Lionel : Et tu as déclaré : « Je suis sous pression, je me sens petit, quand je pense à la réalité où plus rien n'est écrit sur des supports en papier. Bientôt, le CD sortira du monde de la production, et je ne serai plus en mesure d’écouter mes propres enregistrements, parce que je n'aurai plus la technologie nécessaire ». Imagines-tu l'industrie musicale se planter dans un proche avenir et que personne n'achète plus de "vrais CD" bientôt ?
Fenriz : Nous avons eu une augmentation de 64% du chiffre d'affaires en vinyle en Norvège en 2012, et l'ensemble du secteur est en hausse de 4%. C'est la première augmentation depuis 2004. Je sais cela parce que je l’ai découvert dans un article paru dans le journal que je lis régulièrement (Aftenposten). De plus, les ventes des vinyles sont en hausse de plus de 90% en Suède et là encore la Scandinavie est extrêmement rapide sur le fait de passer d’un format à un autre (nous étions les premiers à utiliser les SMS et Facebook par exemple). Les CDs ont de moins en moins de valeur en Scandinavie et le vinyle s'échange comme de l'or, Oslo est le paradis du vinyle.
Je pense que nous allons continuer à payer, je me sens mieux quand je peux payer pour quelque chose de nouveau comme sur Bandcamp ou quelque chose comme Spotify. L'achat de titres me permet de les utiliser dans des compilations ou en tant que DJ. Je ne sais pas de quoi l'avenir sera fait, mais je sais au moins que j’ai suffisamment de bons titres pour le restant, bordel !
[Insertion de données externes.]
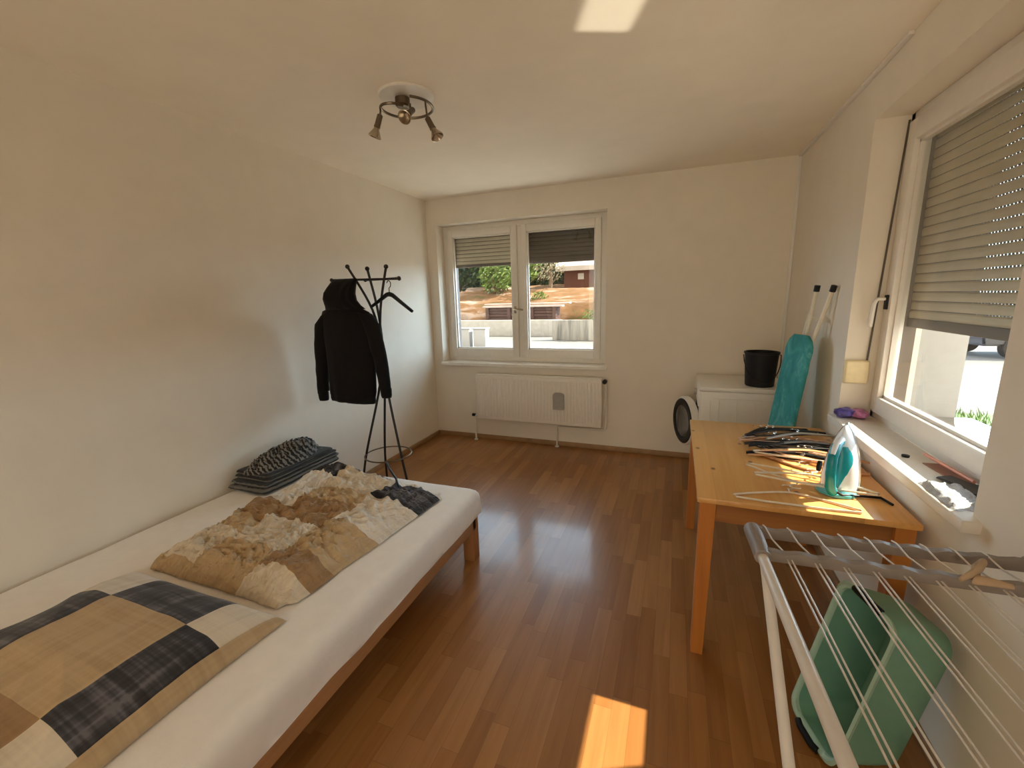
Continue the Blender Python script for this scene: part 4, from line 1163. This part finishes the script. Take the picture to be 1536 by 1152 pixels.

Lionel : Alors, est-ce que les réflexions que l’on retrouve dans The Misanthrope sont le point de départ des pensées que vous avez voulu exprimer avec The Underground Resistance?
Fenriz : Je n'ai pas fait ce film. Même si je suis certain que chaque chose est liée. Mais en ce qui concerne ce film ... Je sais que Ted pense qu'il y a peu de rapport avec l'album mais il a écrit toutes ses paroles seul cette fois-ci et donc tout ce qu'il a écrit ou réalisé avant influe forcément sur ses textes – en tout cas mes paroles ainsi que les siennes sont assez catégoriques et sévères.
Lionel : Comment voyez-vous l'avenir de Darkthrone? Avez-vous quelques musiques nouvelles à l'esprit?
Fenriz : Nous avons déjà écrit l'équivalent d'une moitié d'album, mais les interviews ont déjà pris 4 mois à ce jour et dureront encore un mois. Toute cette activité me tue au point où je pense qu'on va prendre une pause et alors je devrai laisser tomber mes chansons parce que je veux toujours partir sur quelque chose de nouveau quand je crée un nouvel album - c'est comme cela que je le ressens les choses désormais. Il n'y a rien de prévu, et nous n'avons aucune idée de ce qui se qui va se passer, nous n’en discutons pas, Darkthrone est libre d’évoluer tout comme nous autres, être humains. Et rien ne pourra empêcher cela, youpi !
Lionel : Merci beaucoup pour cette interview...
Fenriz : Et n'oublies pas d'écouter Hour of 13 !!!